For over three decades, Hank Azaria has voiced some of the most iconic characters on one of television's most iconic shows, "The Simpsons." In fact, Azaria estimates that he's voiced more than a hundred "Simpsons" characters over the years, with about 30 series regulars (via WIRED). While one of those characters, Apu, was criticized for being a racial stereotype, ultimately leading to an apology from Azaria, the voice actor is perhaps better known as Moe the Bartender, Professor Frink, or Comic Book Guy, among many others.

Azaria joined "The Simpsons" in his early twenties, and now late into middle age, he's had an impressive career. From Tony-nominated Broadway performances to video game voiceovers, and even appearances on TV shows such "Friends," "Family Guy," and more. But before "The Simpsons" turned Azaria into a hot commodity, he was a young up-and-comer in Hollywood simply looking for work. And, as it turns out, he had one major role prior to "The Simpsons" which failed but ultimately ended up giving him his big break.

Hank Azaria was supposed to be the voice of the canceled Hollywood Dog

Before he was the voice of Moe the Bartender, Hank Azaria was hired as the voice of Hollywood Dog on a show appropriately titled "Hollywood Dog." It was a hybrid affair mixing live action with animation, as was a going trend at the time. Predominantly live-action, the main animated character was Hollywood Dog, a sendup of the sleazy Hollywood producer archetype (except, you know, a dog). Speaking to The Howard Stern Show, Azaria explained that the ill-fated series never saw fruition, saying, "It never even made it to the air. It was a pilot that never aired."

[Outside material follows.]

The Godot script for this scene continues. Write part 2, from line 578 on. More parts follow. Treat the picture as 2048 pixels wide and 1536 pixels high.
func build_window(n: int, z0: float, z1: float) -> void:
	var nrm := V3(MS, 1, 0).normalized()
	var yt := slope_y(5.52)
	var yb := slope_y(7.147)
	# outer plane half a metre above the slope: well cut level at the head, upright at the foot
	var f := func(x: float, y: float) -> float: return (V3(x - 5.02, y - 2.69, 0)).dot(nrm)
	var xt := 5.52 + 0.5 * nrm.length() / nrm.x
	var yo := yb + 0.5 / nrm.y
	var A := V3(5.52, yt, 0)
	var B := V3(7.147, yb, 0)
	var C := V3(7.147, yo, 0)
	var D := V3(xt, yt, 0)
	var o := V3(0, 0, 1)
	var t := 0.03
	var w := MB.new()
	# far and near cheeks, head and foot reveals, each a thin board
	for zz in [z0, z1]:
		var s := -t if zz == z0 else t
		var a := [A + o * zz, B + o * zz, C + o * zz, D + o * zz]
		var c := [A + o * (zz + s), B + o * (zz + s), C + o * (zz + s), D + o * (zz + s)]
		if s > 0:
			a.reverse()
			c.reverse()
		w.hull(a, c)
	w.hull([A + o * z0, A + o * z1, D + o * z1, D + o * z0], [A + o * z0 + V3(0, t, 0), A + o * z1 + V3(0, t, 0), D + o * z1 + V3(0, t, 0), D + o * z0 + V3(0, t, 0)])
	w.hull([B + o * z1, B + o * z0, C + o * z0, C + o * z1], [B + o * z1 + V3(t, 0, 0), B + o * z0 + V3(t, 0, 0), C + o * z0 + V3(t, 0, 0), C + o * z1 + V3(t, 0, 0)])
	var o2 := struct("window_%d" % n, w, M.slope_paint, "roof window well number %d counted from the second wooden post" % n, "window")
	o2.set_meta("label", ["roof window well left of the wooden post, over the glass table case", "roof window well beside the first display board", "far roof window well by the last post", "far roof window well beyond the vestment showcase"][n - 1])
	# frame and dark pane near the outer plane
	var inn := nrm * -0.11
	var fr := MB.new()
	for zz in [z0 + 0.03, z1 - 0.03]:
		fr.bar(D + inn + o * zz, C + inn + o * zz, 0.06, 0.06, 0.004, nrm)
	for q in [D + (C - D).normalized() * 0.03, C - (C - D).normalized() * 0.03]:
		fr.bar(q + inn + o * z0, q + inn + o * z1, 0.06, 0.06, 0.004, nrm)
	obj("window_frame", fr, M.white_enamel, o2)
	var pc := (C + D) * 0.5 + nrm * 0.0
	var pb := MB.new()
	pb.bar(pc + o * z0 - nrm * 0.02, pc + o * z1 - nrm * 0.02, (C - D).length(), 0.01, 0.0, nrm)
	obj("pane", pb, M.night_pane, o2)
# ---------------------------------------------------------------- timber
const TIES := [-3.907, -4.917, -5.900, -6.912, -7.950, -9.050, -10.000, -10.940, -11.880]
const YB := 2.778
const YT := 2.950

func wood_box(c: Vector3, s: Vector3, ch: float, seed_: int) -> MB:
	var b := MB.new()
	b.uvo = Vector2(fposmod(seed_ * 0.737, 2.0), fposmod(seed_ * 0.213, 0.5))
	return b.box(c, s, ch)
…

But while "Hollywood Dog" was lost to the sands of time, it inadvertently led to something much bigger. As a result of his work on the failed series, Azaria was hired for "The Simpsons." During that same interview, Azaria confirmed a rumor that someone involved with the "Hollywood Dog" project had helped him to land "The Simpsons." "It was the casting director at Fox ... who knew me from that and had me come in and read as Moe the Bartender," Azaria explained.

As with many entertainment careers, Azaria proves that the most significant opportunities aren't always the ones that make it to the screen. Were it not for the failure of "Hollywood Dog," we might never have known one of the most extraordinary voice talents "The Simpsons" ever discovered.